## Aim
Copy out the records precisely, omitting pictures.

*** Entries provided ***

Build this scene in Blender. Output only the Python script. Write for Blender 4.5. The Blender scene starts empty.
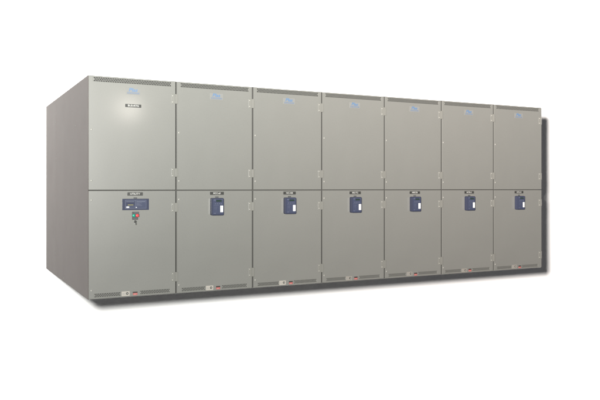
import bpy, bmesh, math, random
from mathutils import Vector, Matrix
random.seed(4)
S = bpy.context.scene
C = S.collection
H = 2.3          # cabinet height
DEP = 3.13       # cabinet depth
W1, WN = 0.928, 0.903
TH = 0.009       # door thickness
SPLIT_HI, SPLIT_LO = 1.1255, 1.1145

# ------------------------------------------------------------------ materials
def mat(name, col, rough=0.5, spec=0.5, metal=0.0, coat=0.0, coat_r=0.15, noise=0.0, nscale=6.0, bump=0.0, bscale=400.0, rvar=0.0):
    m = bpy.data.materials.new(name); m.use_nodes = True
    nt = m.node_tree; N = nt.nodes; L = nt.links
    b = N['Principled BSDF']
    b.inputs['Base Color'].default_value = (*col, 1)
    b.inputs['Roughness'].default_value = rough
    b.inputs['Specular IOR Level'].default_value = spec
    b.inputs['Metallic'].default_value = metal
    b.inputs['Coat Weight'].default_value = coat
    b.inputs['Coat Roughness'].default_value = coat_r
    b.inputs['Coat IOR'].default_value = 1.9
    if noise or bump or rvar:
        tc = N.new('ShaderNodeTexCoord')
    if noise:
        n = N.new('ShaderNodeTexNoise'); n.inputs['Scale'].default_value = nscale; n.inputs['Detail'].default_value = 8
        n.inputs['Roughness'].default_value = 0.62
        L.new(tc.outputs['Object'], n.inputs['Vector'])
        n2 = N.new('ShaderNodeTexNoise'); n2.inputs['Scale'].default_value = nscale*45; n2.inputs['Detail'].default_value = 3
        L.new(tc.outputs['Object'], n2.inputs['Vector'])
        mx = N.new('ShaderNodeMath'); mx.operation = 'ADD'
        L.new(n.outputs['Fac'], mx.inputs[0]); L.new(n2.outputs['Fac'], mx.inputs[1])
        mr = N.new('ShaderNodeMapRange'); mr.inputs['From Min'].default_value = 0.6; mr.inputs['From Max'].default_value = 1.4
        mr.inputs['To Min'].default_value = 1-noise; mr.inputs['To Max'].default_value = 1+noise
        L.new(mx.outputs[0], mr.inputs['Value'])
        vm = N.new('ShaderNodeVectorMath'); vm.operation = 'SCALE'; vm.inputs[0].default_value = col
        L.new(mr.outputs[0], vm.inputs['Scale']); L.new(vm.outputs[0], b.inputs['Base Color'])
    if rvar:
        n3 = N.new('ShaderNodeTexNoise'); n3.inputs['Scale'].default_value = 3.1; n3.inputs['Detail'].default_value = 6
        L.new(tc.outputs['Object'], n3.inputs['Vector'])
        m3 = N.new('ShaderNodeMapRange'); m3.inputs['To Min'].default_value = rough-rvar; m3.inputs['To Max'].default_value = rough+rvar
        L.new(n3.outputs['Fac'], m3.inputs['Value']); L.new(m3.outputs[0], b.inputs['Roughness'])
    if bump:
        nb = N.new('ShaderNodeTexNoise'); nb.inputs['Scale'].default_value = bscale; nb.inputs['Detail'].default_value = 2
        L.new(tc.outputs['Object'], nb.inputs['Vector'])
        nl = N.new('ShaderNodeTexNoise'); nl.inputs['Scale'].default_value = 2.2; nl.inputs['Detail'].default_value = 1
        L.new(tc.outputs['Object'], nl.inputs['Vector'])
        b1 = N.new('ShaderNodeBump'); b1.inputs['Strength'].default_value = bump; b1.inputs['Distance'].default_value = 0.0006
        L.new(nb.outputs['Fac'], b1.inputs['Height'])
        b2 = N.new('ShaderNodeBump'); b2.inputs['Strength'].default_value = 0.25; b2.inputs['Distance'].default_value = 0.004
        L.new(nl.outputs['Fac'], b2.inputs['Height']); L.new(b1.outputs[0], b2.inputs['Normal'])
        L.new(b2.outputs[0], b.inputs['Normal']); L.new(b2.outputs[0], b.inputs['Coat Normal'])
    return m

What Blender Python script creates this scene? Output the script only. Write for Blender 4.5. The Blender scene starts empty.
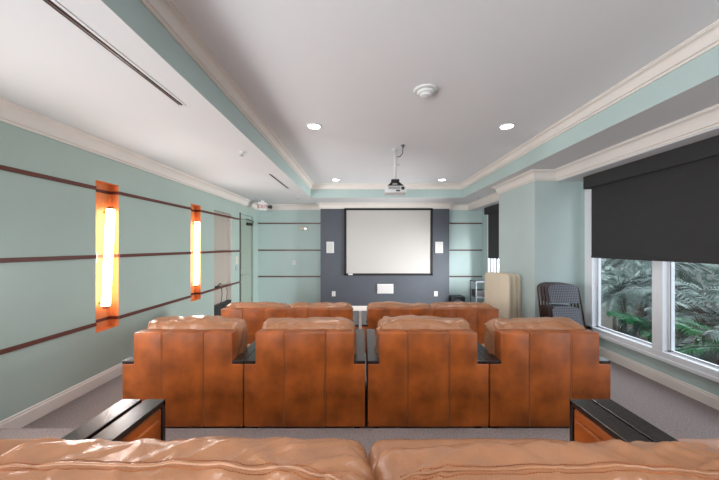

***

## Result of the exercise
Build this scene in Blender. Output only the Python script. Write for Blender 4.5. The Blender scene starts empty.
import bpy, bmesh, math, random
from mathutils import Vector, Matrix
random.seed(4)
S = bpy.context.scene
C = S.collection
H = 2.3          # cabinet height
DEP = 3.13       # cabinet depth
W1, WN = 0.928, 0.903
TH = 0.009       # door thickness
SPLIT_HI, SPLIT_LO = 1.1255, 1.1145

# ------------------------------------------------------------------ materials
def mat(name, col, rough=0.5, spec=0.5, metal=0.0, coat=0.0, coat_r=0.15, noise=0.0, nscale=6.0, bump=0.0, bscale=400.0, rvar=0.0):
    m = bpy.data.materials.new(name); m.use_nodes = True
    nt = m.node_tree; N = nt.nodes; L = nt.links
    b = N['Principled BSDF']
    b.inputs['Base Color'].default_value = (*col, 1)
    b.inputs['Roughness'].default_value = rough
    b.inputs['Specular IOR Level'].default_value = spec
    b.inputs['Metallic'].default_value = metal
    b.inputs['Coat Weight'].default_value = coat
    b.inputs['Coat Roughness'].default_value = coat_r
    b.inputs['Coat IOR'].default_value = 1.9
    if noise or bump or rvar:
        tc = N.new('ShaderNodeTexCoord')
    if noise:
        n = N.new('ShaderNodeTexNoise'); n.inputs['Scale'].default_value = nscale; n.inputs['Detail'].default_value = 8
        n.inputs['Roughness'].default_value = 0.62
        L.new(tc.outputs['Object'], n.inputs['Vector'])
        n2 = N.new('ShaderNodeTexNoise'); n2.inputs['Scale'].default_value = nscale*45; n2.inputs['Detail'].default_value = 3
        L.new(tc.outputs['Object'], n2.inputs['Vector'])
        mx = N.new('ShaderNodeMath'); mx.operation = 'ADD'
        L.new(n.outputs['Fac'], mx.inputs[0]); L.new(n2.outputs['Fac'], mx.inputs[1])
        mr = N.new('ShaderNodeMapRange'); mr.inputs['From Min'].default_value = 0.6; mr.inputs['From Max'].default_value = 1.4
        mr.inputs['To Min'].default_value = 1-noise; mr.inputs['To Max'].default_value = 1+noise
        L.new(mx.outputs[0], mr.inputs['Value'])
        vm = N.new('ShaderNodeVectorMath'); vm.operation = 'SCALE'; vm.inputs[0].default_value = col
        L.new(mr.outputs[0], vm.inputs['Scale']); L.new(vm.outputs[0], b.inputs['Base Color'])
    if rvar:
        n3 = N.new('ShaderNodeTexNoise'); n3.inputs['Scale'].default_value = 3.1; n3.inputs['Detail'].default_value = 6
        L.new(tc.outputs['Object'], n3.inputs['Vector'])
        m3 = N.new('ShaderNodeMapRange'); m3.inputs['To Min'].default_value = rough-rvar; m3.inputs['To Max'].default_value = rough+rvar
        L.new(n3.outputs['Fac'], m3.inputs['Value']); L.new(m3.outputs[0], b.inputs['Roughness'])
    if bump:
        nb = N.new('ShaderNodeTexNoise'); nb.inputs['Scale'].default_value = bscale; nb.inputs['Detail'].default_value = 2
        L.new(tc.outputs['Object'], nb.inputs['Vector'])
        nl = N.new('ShaderNodeTexNoise'); nl.inputs['Scale'].default_value = 2.2; nl.inputs['Detail'].default_value = 1
        L.new(tc.outputs['Object'], nl.inputs['Vector'])
        b1 = N.new('ShaderNodeBump'); b1.inputs['Strength'].default_value = bump; b1.inputs['Distance'].default_value = 0.0006
        L.new(nb.outputs['Fac'], b1.inputs['Height'])
        b2 = N.new('ShaderNodeBump'); b2.inputs['Strength'].default_value = 0.25; b2.inputs['Distance'].default_value = 0.004
        L.new(nl.outputs['Fac'], b2.inputs['Height']); L.new(b1.outputs[0], b2.inputs['Normal'])
        L.new(b2.outputs[0], b.inputs['Normal']); L.new(b2.outputs[0], b.inputs['Coat Normal'])
    return m

What Blender Python script creates this scene? Output the script only. Write for Blender 4.5. The Blender scene starts empty.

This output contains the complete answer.